2023/2/16付ブログ記事「国際興業バスの埼玉県内値上げが間もなく認可へ」の続きです。
2023/2/28時点で、埼玉県内の国際興業バスの運賃値上げはまだ認可されていません(国土交通省・国際興業バスいずれの公式サイトでもアナウンスなし)。
一方、運輸審議会 諮問関係事案の審議状況のページで、【国際興業株式会社からの一般乗合旅客自動車運送事業(乗合バス)の上限運賃変更認可申請事案】の議事概要や配付資料が公開されているので、ピックアップして紹介します。
<第1回の配付資料>
https://www.mlit.go.jp/policy/shingikai/unyu00_sg_000352.html
「事案一覧表」の2ページ目によれば、2021年度時点の国際興業の一般路線バス用車両数は851台で、うち埼玉県内の営業所所属が579台・東京都内の営業所所属が272台となっています。そして、補助金込みの収支率は埼玉県内が83.5%とかなりの赤字なのに対し、東京都内は106.1%(補助金を除外すれば104.2%)となっています。つまり、数字だけ見れば、東京都内(豊島区・板橋区・北区中心)を走る国際興業バスはコロナ禍のもとでも黒字を出しているわけで、当面は現在の220円均一から値上げされることはないかもしれません。
<第2回の配付資料>
https://www.mlit.go.jp/common/001588791.pdf
パブリックコメントの募集結果(2件あり)と、それに対する会社側の回答が掲載されています。
<第2回の議事概要>
https://www.mlit.go.jp/common/001588712.pdf
運輸審議会委員からの「規模の大きい事業者の中にはエリアによって給与体系を変えているようだが、国際興業はそうではないのか」の質問に対し、会社側は以下のように回答しています(カギカッコ内引用)。

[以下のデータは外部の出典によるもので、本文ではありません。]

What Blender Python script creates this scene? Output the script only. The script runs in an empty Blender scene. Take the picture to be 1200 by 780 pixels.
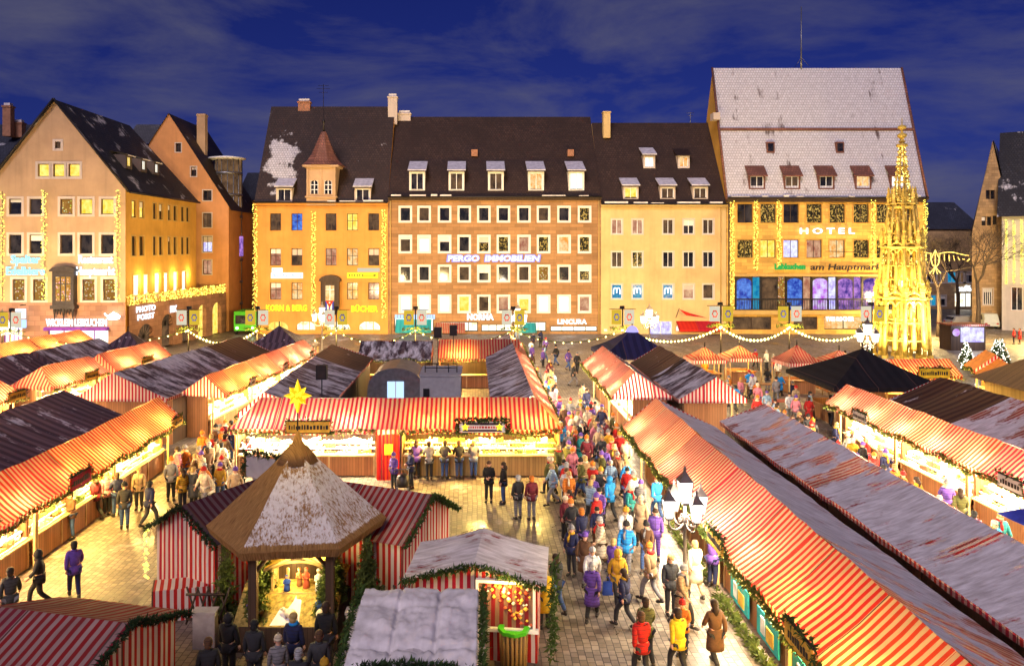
import bpy, bmesh, math, random
from mathutils import Vector, Matrix, noise
random.seed(11)
R = math.radians
sc = bpy.context.scene
col = sc.collection
# ------------------------------------------------------------------ camera
F = 900.0; HC = 11.0; VX = 555.0; VY = 287.0       # focal length and vanishing point in photo pixels, eye height
cam = bpy.data.cameras.new('camera'); camo = bpy.data.objects.new('camera', cam); col.objects.link(camo)
camo.location = (0, 0, HC); camo.rotation_euler = (R(90), 0, 0)
cam.sensor_width = 36; cam.lens = 36*F/1200
cam.shift_x = (600-VX)/1200; cam.shift_y = -(390-VY)/1200
cam.clip_start = .1; cam.clip_end = 3000
sc.camera = camo
# ------------------------------------------------------------------ sky
SUN_EL, SUN_AZ = 38, 200
world = bpy.data.worlds.new('World'); sc.world = world; world.use_nodes = True
wn = world.node_tree; wn.nodes.clear()
def wnode(t, **k):
    n = wn.nodes.new(t)
    for a, v in k.items(): setattr(n, a, v)
    return n
sky = wnode('ShaderNodeTexSky', sky_type='NISHITA', sun_disc=False, sun_elevation=R(SUN_EL), sun_rotation=R(SUN_AZ))
tint = wnode('ShaderNodeMix', data_type='RGBA', blend_type='MULTIPLY'); tint.inputs[0].default_value = 1
tint.inputs[7].default_value = (.16, .20, 1.0, 1)
wn.links.new(sky.outputs[0], tint.inputs[6])
tc = wnode('ShaderNodeTexCoord'); mp = wnode('ShaderNodeMapping'); mp.inputs['Scale'].default_value = (1.0, 1.0, 3.4)
mp.inputs['Rotation'].default_value = (0, R(8), 0)
wn.links.new(tc.outputs['Generated'], mp.inputs[0])
nz = wnode('ShaderNodeTexNoise'); nz.inputs['Scale'].default_value = 2.7; nz.inputs['Detail'].default_value = 8; nz.inputs['Roughness'].default_value = .60
nz.inputs['Distortion'].default_value = .35
wn.links.new(mp.outputs[0], nz.inputs['Vector'])
rp = wnode('ShaderNodeValToRGB'); rp.color_ramp.elements[0].position = .42; rp.color_ramp.elements[1].position = .70
wn.links.new(nz.outputs[0], rp.inputs[0])
cl = wnode('ShaderNodeMix', data_type='RGBA'); cl.inputs[7].default_value = (4.3, 4.2, 5.8, 1)
mul = wnode('ShaderNodeMath', operation='MULTIPLY'); mul.inputs[1].default_value = .75
wn.links.new(rp.outputs[0], mul.inputs[0]); wn.links.new(mul.outputs[0], cl.inputs[0]); wn.links.new(tint.outputs[2], cl.inputs[6])
bg = wnode('ShaderNodeBackground'); bg.inputs[1].default_value = .0105
wo = wnode('ShaderNodeOutputWorld')
wn.links.new(cl.outputs[2], bg.inputs[0]); wn.links.new(bg.outputs[0], wo.inputs[0])
# ------------------------------------------------------------------ the last light of dusk
sl = bpy.data.lights.new('dusk_light', 'SUN'); sl.energy = .72; sl.angle = R(25); sl.color = (1.0, .84, .90)
so = bpy.data.objects.new('dusk_light', sl); col.objects.link(so)
so.rotation_euler = (R(90-SUN_EL), 0, R(-20))
# ------------------------------------------------------------------ exposure and engine
vs = sc.view_settings; vs.view_transform = 'Standard'; vs.look = 'None'; vs.exposure = 1.45; vs.gamma = 1.0; vs.use_curve_mapping = False
sc.render.engine = 'CYCLES'
cy = sc.cycles
cy.max_bounces = 5; cy.diffuse_bounces = 2; cy.glossy_bounces = 2; cy.transmission_bounces = 3; cy.transparent_max_bounces = 4
cy.sample_clamp_indirect = 2.5; cy.sample_clamp_direct = 0; cy.caustics_reflective = False; cy.caustics_refractive = False
cy.use_light_tree = True; cy.use_denoising = True
try: cy.denoiser = 'OPENIMAGEDENOISE'
except Exception: pass
# ================================================================== materials
MATS = {}
EM = .44                                              # emission scale that goes with the exposure above
class G:
    """small node graph helper"""
    def __init__(s, name):
        s.m = bpy.data.materials.new(name); s.m.use_nodes = True; s.t = s.m.node_tree; s.t.nodes.clear()
        s.out = s.t.nodes.new('ShaderNodeOutputMaterial')
    def n(s, t, ins=None, **k):
        nd = s.t.nodes.new(t)
        for a, v in k.items(): setattr(nd, a, v)
        for a, v in (ins or {}).items(): s.set(nd.inputs[a], v)
        return nd
    def set(s, sock, v):
        if isinstance(v, bpy.types.NodeSocket): s.t.links.new(v, sock)
        elif isinstance(v, (tuple, list)) and len(v) == 3 and sock.type == 'RGBA': sock.default_value = (*v, 1)
        else: sock.default_value = v
    def math(s, op, a, b=0.0): return s.n('ShaderNodeMath', {0: a, 1: b}, operation=op).outputs[0]
    def mix(s, f, a, b, mode='MIX'):
        nd = s.n('ShaderNodeMix', {0: f, 6: a, 7: b}, data_type='RGBA', blend_type=mode); return nd.outputs[2]
    def noise(s, vec, scale, detail=4, rough=.55): return s.n('ShaderNodeTexNoise', {'Vector': vec, 'Scale': scale, 'Detail': detail, 'Roughness': rough}).outputs[0]
    def ramp(s, f, a, b): return s.n('ShaderNodeMapRange', {0: f, 1: a, 2: b, 3: 0.0, 4: 1.0}).outputs[0]
    def obj(s): return s.n('ShaderNodeTexCoord').outputs['Object']
    def uv(s): return s.n('ShaderNodeTexCoord').outputs['UV']
    def scale(s, vec, sc3, loc=(0, 0, 0)): return s.n('ShaderNodeMapping', {0: vec, 'Scale': sc3, 'Location': loc}).outputs[0]
    def sep(s, v): return s.n('ShaderNodeSeparateXYZ', {0: v}).outputs
    def bump(s, h, st=.3, d=.02): return s.n('ShaderNodeBump', {'Height': h, 'Strength': st, 'Distance': d}).outputs[0]
    def pbr(s, c, rough=.7, metal=0.0, bump=None, spec=.3):
        p = s.n('ShaderNodeBsdfPrincipled', {'Base Color': c, 'Roughness': rough, 'Metallic': metal, 'Specular IOR Level': spec})
        if bump is not None: s.set(p.inputs['Normal'], bump)
        return p.outputs[0]
    def done(s, sh):
        s.t.links.new(sh, s.out.inputs[0]); return s.m
def plain(name, c, rough=.7, metal=0.0, var=.25, scale=3.0, spec=.3):
    """a colour with uneven tone"""
    if name in MATS: return MATS[name]
    g = G(name); f = g.noise(g.obj(), scale, 5)
    lo = tuple(x*(1-var) for x in c); hi = tuple(min(1, x*(1+var)) for x in c)
    m = g.done(g.pbr(g.mix(g.ramp(f, .3, .7), lo, hi), rough, metal, None, spec)); MATS[name] = m; return m
def glow(name, c, st, sample=False):
    if name in MATS: return MATS[name]
    g = G(name); m = g.done(g.n('ShaderNodeEmission', {0: c, 1: st*EM}).outputs[0])
    m.cycles.emission_sampling = 'AUTO' if sample else 'NONE'; MATS[name] = m; return m
def lit(name, c1, c2, st, scale=2.0, thr=(.35, .65)):
    """a lit room seen through its pane"""
    g = G(name); o = g.obj()
    f = g.ramp(g.noise(g.scale(o, (1, 1, .8)), scale, 3, .7), *thr)
    e = g.n('ShaderNodeEmission', {0: g.mix(f, c1, c2), 1: st*EM}).outputs[0]
    gl = g.n('ShaderNodeBsdfGlossy', {'Color': (.5, .5, .5), 'Roughness': .1}).outputs[0]
    m = g.done(g.n('ShaderNodeMixShader', {0: .06, 1: e, 2: gl}).outputs[0]); m.cycles.emission_sampling = 'NONE'; MATS[name] = m; return m
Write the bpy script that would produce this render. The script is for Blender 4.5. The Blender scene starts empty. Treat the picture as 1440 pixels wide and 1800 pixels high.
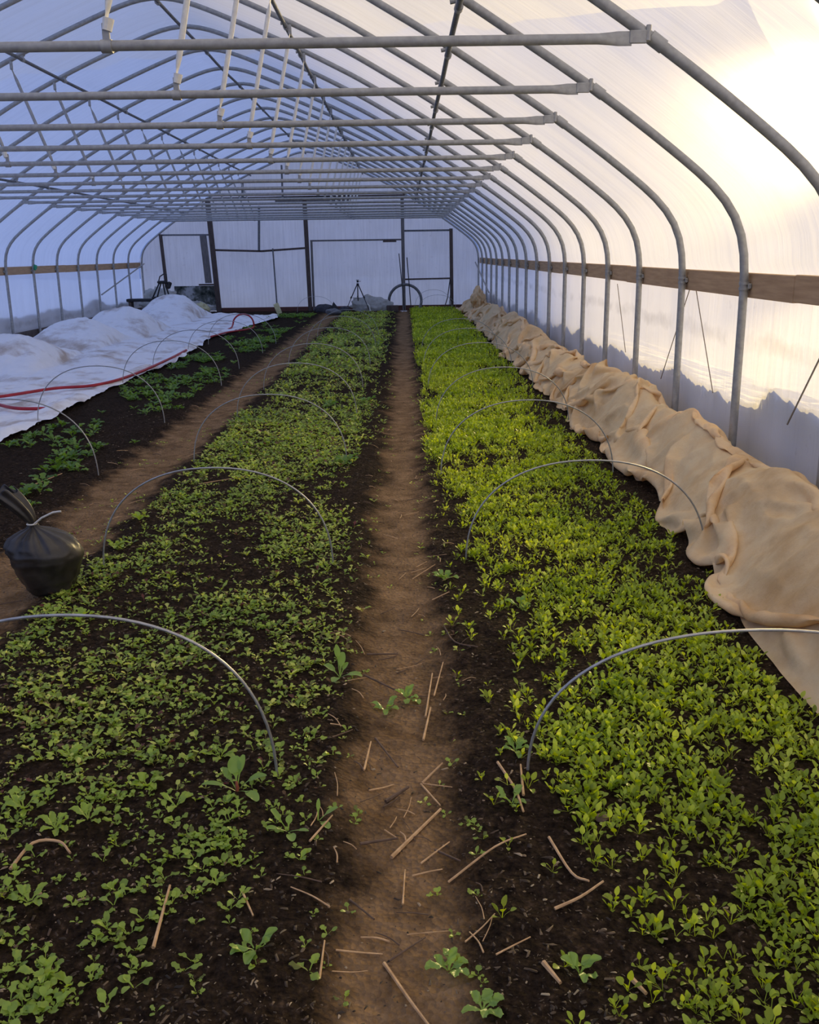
import bpy, math, random
import numpy as np
random.seed(7)
RNG = np.random.default_rng(11)
C = bpy.context.scene.collection
sc = bpy.context.scene

# ------------------------------------------------------------------ frame of the place
H = 1.4                      # eye height
F = 1664.6                   # focal length in pixels of the 1440x1800 frame
Y0, DY, CX = 4.221, 1.2192, -2.385   # first rib, rib spacing, centre line of the tunnel
def hy(k): return Y0 + DY * k
YEND = hy(17)
YFRONT = -2.6
PROF = [(4.29, -.05), (4.29, 1.25), (4.277, 1.46), (4.235, 1.563), (4.172, 1.65), (4.089, 1.735), (3.952, 1.84),
        (3.685, 2.04), (3.42, 2.224), (3.165, 2.388), (2.975, 2.505), (2.79, 2.622), (2.54, 2.775), (2.24, 2.94),
        (1.97, 3.095), (1.64, 3.255), (1.38, 3.378), (1.06, 3.516), (.68, 3.67), (.4, 3.78), (.18, 3.85), (0, 3.87)]
def z_at(u):
    u = abs(u)
    for (u0, z0), (u1, z1) in zip(PROF, PROF[1:]):
        if u1 <= u <= u0 and u0 > u1: return z0 + (z1 - z0) * (u - u0) / (u1 - u0)
    return 0
SUN_AZ, SUN_EL = math.radians(24), math.radians(10.3)

# ------------------------------------------------------------------ helpers
def mesh_obj(name, V, Fc, mat=None, parent=None, smooth=True, loc=None, uv=None):
    me = bpy.data.meshes.new(name)
    V = np.asarray(V, dtype=np.float32).reshape(-1, 3)
    if isinstance(Fc, np.ndarray) and Fc.ndim == 2:
        n, w = Fc.shape
        me.vertices.add(len(V)); me.vertices.foreach_set('co', V.ravel())
        me.loops.add(n * w); me.loops.foreach_set('vertex_index', Fc.astype(np.int32).ravel())
        me.polygons.add(n); me.polygons.foreach_set('loop_start', np.arange(0, n * w, w, dtype=np.int32))
        me.polygons.foreach_set('loop_total', np.full(n, w, dtype=np.int32))
        me.update(calc_edges=True)
    else:
        me.from_pydata([tuple(v) for v in V.tolist()], [], [tuple(f) for f in Fc]); me.update()
    if smooth:
        me.polygons.foreach_set('use_smooth', np.ones(len(me.polygons), dtype=bool))
    if uv is not None:
        li = np.zeros(len(me.loops), dtype=np.int32); me.loops.foreach_get('vertex_index', li)
        l = me.uv_layers.new(name='UVMap'); l.data.foreach_set('uv', np.asarray(uv, dtype=np.float32)[li].ravel())
    if mat: me.materials.append(mat)
    o = bpy.data.objects.new(name, me); C.objects.link(o)
    if loc is not None: o.location = loc
    if parent: o.parent = parent
    return o
def tag(o, label=None, cat=None, group=None, kind=None):
    if label: o['label'] = label
    if cat: o['category'] = cat
    if group: o['group'] = group
    if kind: o['kind'] = kind
    return o
def thing(name, label, cat, loc=(0, 0, 0), group=None):
    o = bpy.data.objects.new(name, None); o.empty_display_size = .1; C.objects.link(o); o.location = loc
    return tag(o, label, cat, group)
def dup(o, parent=None):
    c = o.copy(); C.objects.link(c)
    if parent: c.parent = parent
    for ch in o.children: dup(ch, c)
    return c
class MB:
    """collects shapes into one mesh"""
    def __init__(s): s.V = []; s.F = []
    def add(s, V, Fc):
        b = len(s.V); s.V += [tuple(map(float, v)) for v in V]; s.F += [tuple(int(i) + b for i in f) for f in Fc]; return s
    def box(s, c, d, rz=0, tilt=None, bev=0):
        x, y, z = [k / 2 for k in d]; b = min(bev, x * .9, y * .9, z * .9)
        V = []
        for sz, zz in ((-1, z), (1, z)):
            pass
        if b <= 0:
            P = [(sx * x, sy * y, sz * z) for sz in (-1, 1) for sx, sy in ((-1, -1), (1, -1), (1, 1), (-1, 1))]
            Fc = [(3, 2, 1, 0), (4, 5, 6, 7), (0, 1, 5, 4), (1, 2, 6, 5), (2, 3, 7, 6), (3, 0, 4, 7)]
        else:
            ring = lambda ix, iy: [(-x + ix, -y), (x - ix, -y), (x, -y + iy), (x, y - iy), (x - ix, y), (-x + ix, y), (-x, y - iy), (-x, -y + iy)]
            P = []
            P += [(a * (x - b) / x, q * (y - b) / y, -z) for a, q in ring(b, b)]
            P += [(a, q, -z + b) for a, q in ring(b, b)]
            P += [(a, q, z - b) for a, q in ring(b, b)]
            P += [(a * (x - b) / x, q * (y - b) / y, z) for a, q in ring(b, b)]
            Fc = [tuple(range(7, -1, -1)), tuple(range(24, 32))]
            for r in range(3):
                for i in range(8): j = (i + 1) % 8; Fc.append((r * 8 + i, r * 8 + j, r * 8 + 8 + j, r * 8 + 8 + i))
        cz, szn = math.cos(rz), math.sin(rz)
        Q = []
        for p in P:
            p = list(p)
            if tilt:
                ax, an = tilt; ca, sa = math.cos(an), math.sin(an)
                if ax == 'x': p[1], p[2] = p[1] * ca - p[2] * sa, p[1] * sa + p[2] * ca
                elif ax == 'y': p[0], p[2] = p[0] * ca + p[2] * sa, -p[0] * sa + p[2] * ca
            Q.append((c[0] + p[0] * cz - p[1] * szn, c[1] + p[0] * szn + p[1] * cz, c[2] + p[2]))
        return s.add(Q, Fc)
    def tube(s, pts, r, n=10, flat=None, closed=False, cap=True):
        pts = [np.array(p, float) for p in pts]; N = len(pts)
        rs = r if hasattr(r, '__len__') else [r] * N
        fl = flat if flat is not None else [(1, 1)] * N
        T = []
        for i in range(N):
            a = pts[(i - 1) % N] if (closed or i > 0) else pts[0]; b = pts[(i + 1) % N] if (closed or i < N - 1) else pts[-1]
            t = b - a; T.append(t / (np.linalg.norm(t) + 1e-12))
        up = np.array([0, 0, 1.]) if abs(T[0][2]) < .9 else np.array([0, 1., 0])
        u = np.cross(up, T[0]); u /= np.linalg.norm(u)
        V = []
        for i in range(N):
            u = u - T[i] * (u @ T[i]); u /= np.linalg.norm(u); w = np.cross(T[i], u)
            for k in range(n):
                an = 2 * math.pi * k / n
                V.append(pts[i] + rs[i] * (u * math.cos(an) * fl[i][0] + w * math.sin(an) * fl[i][1]))
        Fc = []
        for i in range(N if closed else N - 1):
            for k in range(n):
                j = (i + 1) % N; Fc.append((i * n + k, i * n + (k + 1) % n, j * n + (k + 1) % n, j * n + k))
        if cap and not closed: Fc += [tuple(range(n - 1, -1, -1)), tuple((N - 1) * n + k for k in range(n))]
        return s.add(V, Fc)
    def lathe(s, prof, n=24, c=(0, 0, 0)):
        V = []; m = len(prof)
        for r, z in prof:
            for k in range(n): a = 2 * math.pi * k / n; V.append((c[0] + r * math.cos(a), c[1] + r * math.sin(a), c[2] + z))
        Fc = [(i * n + k, i * n + (k + 1) % n, (i + 1) * n + (k + 1) % n, (i + 1) * n + k) for i in range(m - 1) for k in range(n)]
        Fc += [tuple(range(n - 1, -1, -1)), tuple((m - 1) * n + k for k in range(n))]
        return s.add(V, Fc)
    def build(s, name, mat, parent=None, smooth=True, loc=None):
        o = mesh_obj(name, s.V, s.F, mat, parent, smooth, loc)
        if smooth and hasattr(o.data, 'set_sharp_from_angle'): o.data.set_sharp_from_angle(angle=math.radians(40))
        return o
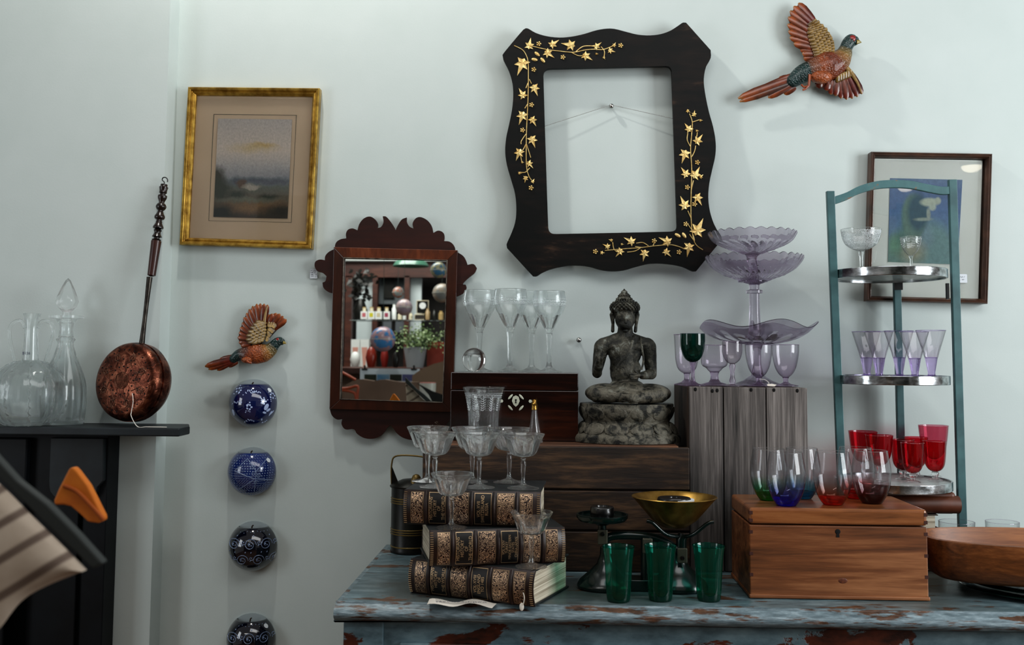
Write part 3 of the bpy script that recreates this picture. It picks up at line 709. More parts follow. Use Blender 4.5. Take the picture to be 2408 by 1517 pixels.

「エリアによって給与体系を変えるのは難しいため、以前は、分社化により異なる給与体系を設ける事業者が多かった。しかし、近年の傾向としては、運転者不足の課題があるため、分社化していたところを再度合併し、本社並みに給与を引き上げる事業者が多い」
実際、国際興業自体も2002年に「さいたま国際バス」という子会社を設立し、一部路線の移管や運行管理の受託(さいたま国際バスの社員が国際興業バスを運転したりメンテナンスしたりする)を行っていました。社名には「さいたま」と付きますが都内路線の移管も視野に入れており、当時の埼玉新聞には「東京都内を"さいたま"の社名のバスが走ることになる」と自慢げ?に表現する記事も掲載されていましたが、実際には僅か2年で事業を国際興業本体に戻し会社解散となりました。首都圏の大手バス事業者では1990年代~2000年代に給与水準是正のための地域別子会社設立を競って行っていたものですが、今では再び統合される傾向にあります。